• What is being asked:
Report the number of lines in these entries that contain "scene". Write only the number.

• Source material:
········
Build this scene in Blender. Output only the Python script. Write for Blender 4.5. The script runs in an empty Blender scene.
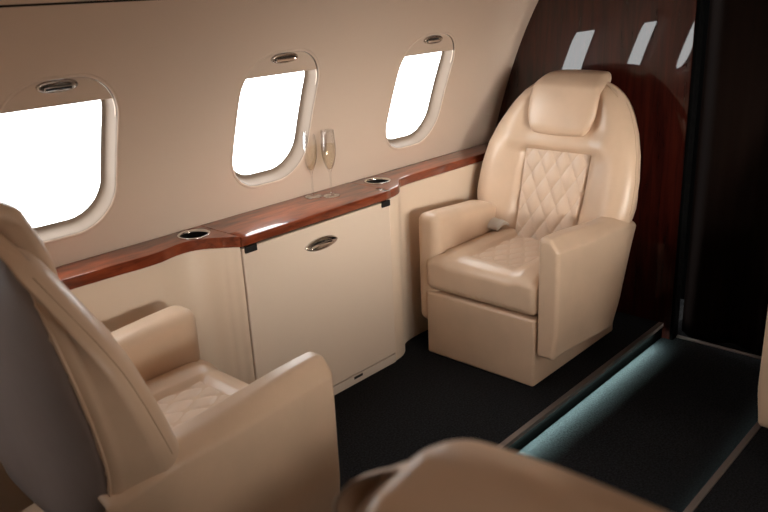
import bpy, bmesh, math, random
import numpy as np
from mathutils import Matrix, Vector
random.seed(4)
sc = bpy.context.scene
COL = sc.collection
PI = math.pi

# ------------------------------------------------------------------ helpers
def link(o, parent=None):
    COL.objects.link(o)
    if parent is not None:
        o.parent = parent
    return o

def mesh_obj(name, verts, faces, mat, parent=None, smooth=True):
    me = bpy.data.meshes.new(name)
    me.from_pydata([tuple(map(float, v)) for v in verts], [], faces)
    me.validate()
    bm = bmesh.new(); bm.from_mesh(me)
    bmesh.ops.recalc_face_normals(bm, faces=bm.faces)
    bm.to_mesh(me); bm.free()
    me.materials.append(mat)
    if smooth:
        for p in me.polygons: p.use_smooth = True
    return link(bpy.data.objects.new(name, me), parent)

def tag(o, label=None, cat=None, group=None, kind=None):
    if label: o['label'] = label
    if cat: o['category'] = cat
    if group: o['group'] = group
    if kind: o['kind'] = kind
    return o

def empty(name, loc=(0, 0, 0), rz=0.0):
    o = bpy.data.objects.new(name, None)
    o.location = loc; o.rotation_euler = (0, 0, rz)
    o.empty_display_size = .05
    return link(o)

def bevel(o, w, seg=3, angle=35):
    m = o.modifiers.new('bevel', 'BEVEL'); m.width = w; m.segments = seg
    m.limit_method = 'ANGLE'; m.angle_limit = math.radians(angle)
    m.harden_normals = False
    return o

def box(name, lo, hi, mat, parent=None, bev=0.0, seg=3):
    x0, y0, z0 = lo; x1, y1, z1 = hi
    v = [(x0,y0,z0),(x1,y0,z0),(x1,y1,z0),(x0,y1,z0),(x0,y0,z1),(x1,y0,z1),(x1,y1,z1),(x0,y1,z1)]
    f = [(0,3,2,1),(4,5,6,7),(0,1,5,4),(1,2,6,5),(2,3,7,6),(3,0,4,7)]
    o = mesh_obj(name, v, f, mat, parent, smooth=False)
    if bev: bevel(o, bev, seg)
    return o

def coords(h, r, n, k=4):
    i = h - r
    inner = list(np.linspace(-i, i, n + 1))
    outer = [i + r * math.tan((j + 1) / k * PI / 4) for j in range(k)]
    return [-c for c in reversed(outer)] + inner + outer

def rbox_data(half, r, n, deform=None, k=4):
    """rounded box as a lattice surface, then bent by deform(x,y,z)."""
    r = min(r, min(half) * .999)
    C = [coords(half[a], r, n[a], k) for a in range(3)]
    L = [len(c) - 1 for c in C]
    idx = {}; verts = []; faces = []
    def vid(i, j, kk):
        key = (i, j, kk)
        if key not in idx:
            p = np.array([C[0][i], C[1][j], C[2][kk]])
            q = np.clip(p, [-(h - r) for h in half], [h - r for h in half])
            d = p - q; nn = np.linalg.norm(d)
            p = q + d / nn * r
            if deform: p = deform(*p)
            idx[key] = len(verts); verts.append(tuple(p))
        return idx[key]
    for a in range(3):
        b, c = [q for q in range(3) if q != a]
        for side in (0, L[a]):
            for i in range(L[b]):
                for j in range(L[c]):
                    q = []
                    for di, dj in ((0,0),(1,0),(1,1),(0,1)):
                        key = [0, 0, 0]; key[a] = side; key[b] = i + di; key[c] = j + dj
                        q.append(vid(*key))
                    faces.append(tuple(q))
    return verts, faces

def rbox(name, half, r, n, mat, parent=None, deform=None, k=4):
    v, f = rbox_data(half, r, n, deform, k)
    return mesh_obj(name, v, f, mat, parent)

def loft(name, rings, mat, parent=None, cap=True, closed=True):
    n = len(rings[0]); verts = [p for r in rings for p in r]; faces = []
    for i in range(len(rings) - 1):
        for j in range(n if closed else n - 1):
            a = i * n + j; b = i * n + (j + 1) % n
            faces.append((a, b, b + n, a + n))
    if cap:
        faces.append(tuple(range(n - 1, -1, -1)))
        faces.append(tuple(range((len(rings) - 1) * n, len(rings) * n)))
    return mesh_obj(name, verts, faces, mat, parent)

def tube(name, pts, r, mat, parent=None, seg=8):
    pts = [Vector(p) for p in pts]; rings = []
    up = Vector((0.13, 0.21, 0.97)).normalized()
    for i, p in enumerate(pts):
        t = (pts[min(i + 1, len(pts) - 1)] - pts[max(i - 1, 0)]).normalized()
        a = t.cross(up); a.normalize(); b = t.cross(a)
        rings.append([p + (a * math.cos(2*PI*j/seg) + b * math.sin(2*PI*j/seg)) * r for j in range(seg)])
    return loft(name, rings, mat, parent)

def lathe(name, prof, mat, parent=None, seg=40, loc=(0, 0, 0)):
    verts = []; faces = []; n = len(prof)
    for j in range(seg):
        a = 2 * PI * j / seg
        for r, z in prof:
            verts.append((loc[0] + r * math.cos(a), loc[1] + r * math.sin(a), loc[2] + z))
    for j in range(seg):
        for i in range(n - 1):
            a = j * n + i; b = ((j + 1) % seg) * n + i
            faces.append((a, b, b + 1, a + 1))
    o = mesh_obj(name, verts, faces, mat, parent)
    bm = bmesh.new(); bm.from_mesh(o.data)
    bmesh.ops.remove_doubles(bm, verts=bm.verts, dist=1e-6)
    bmesh.ops.recalc_face_normals(bm, faces=bm.faces)
    bm.to_mesh(o.data); bm.free()
    for p in o.data.polygons: p.use_smooth = True
    return o

def prism(name, poly, z0, z1, mat, parent=None, bev=0.0, seg=3):
    n = len(poly)
    v = [(x, y, z0) for x, y in poly] + [(x, y, z1) for x, y in poly]
    f = [tuple(range(n - 1, -1, -1)), tuple(range(n, 2 * n))]
    f += [(i, (i + 1) % n, (i + 1) % n + n, i + n) for i in range(n)]
    o = mesh_obj(name, v, f, mat, parent, smooth=False)
    if bev: bevel(o, bev, seg, 50)
    return o

def cut_hole(o, cx, cy, r):
    """a round well drilled through the mesh, baked in"""
    n = 48
    cutter = prism('cutter', [(cx + r*math.cos(2*PI*i/n), cy + r*math.sin(2*PI*i/n)) for i in range(n)], .5, .9, o.data.materials[0])
    m = o.modifiers.new('hole', 'BOOLEAN'); m.object = cutter; m.operation = 'DIFFERENCE'; m.solver = 'EXACT'
    # the hole comes before the bevel
    dg = bpy.context.evaluated_depsgraph_get(); dg.update()
    me = bpy.data.meshes.new_from_object(o.evaluated_get(dg))
    o.modifiers.clear(); o.data = me
    bpy.data.objects.remove(cutter)

# ------------------------------------------------------------------ materials
def new_mat(name):
    m = bpy.data.materials.new(name); m.use_nodes = True
    nt = m.node_tree; b = nt.nodes['Principled BSDF']
    return m, nt, b

def N(nt, t, **kw):
    n = nt.nodes.new(t)
    for k, v in kw.items(): setattr(n, k, v)
    return n

def coordsnode(nt, scale=(1,1,1), kind='Object'):
    tc = N(nt, 'ShaderNodeTexCoord'); mp = N(nt, 'ShaderNodeMapping')
    mp.inputs['Scale'].default_value = scale
    nt.links.new(tc.outputs[kind], mp.inputs['Vector'])
    return mp.outputs['Vector']

def noise_bump(nt, b, vec, scale, strength, dist=.001, detail=4):
    t = N(nt, 'ShaderNodeTexNoise'); t.inputs['Scale'].default_value = scale; t.inputs['Detail'].default_value = detail
    nt.links.new(vec, t.inputs['Vector'])
    bp = N(nt, 'ShaderNodeBump'); bp.inputs['Strength'].default_value = strength; bp.inputs['Distance'].default_value = dist
    nt.links.new(t.outputs['Fac'], bp.inputs['Height'])
    nt.links.new(bp.outputs['Normal'], b.inputs['Normal'])
    return t

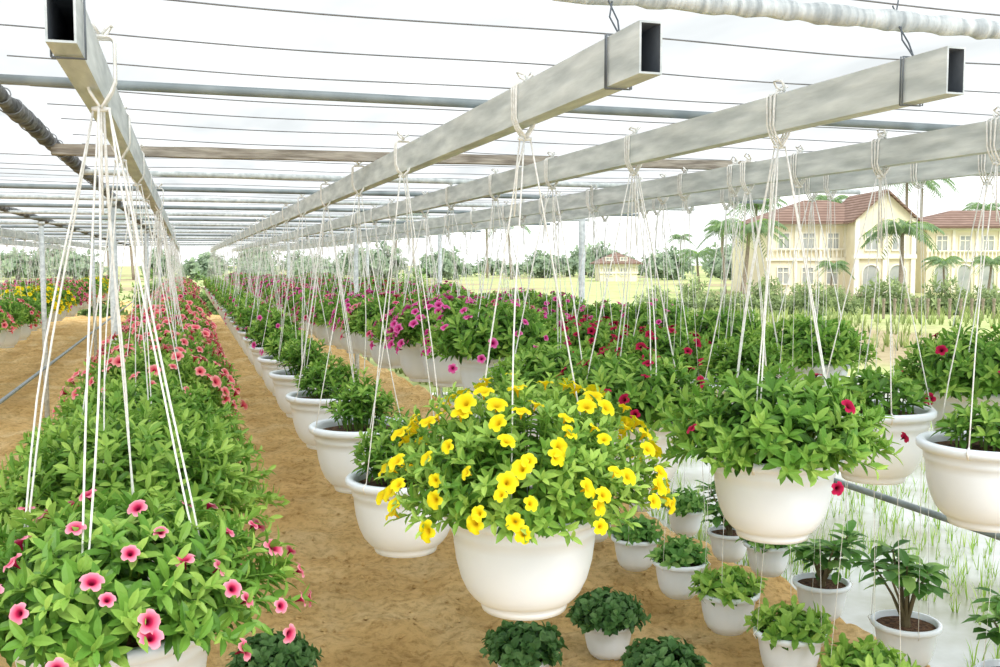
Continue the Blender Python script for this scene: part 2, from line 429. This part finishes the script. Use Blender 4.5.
········
• Written response:
3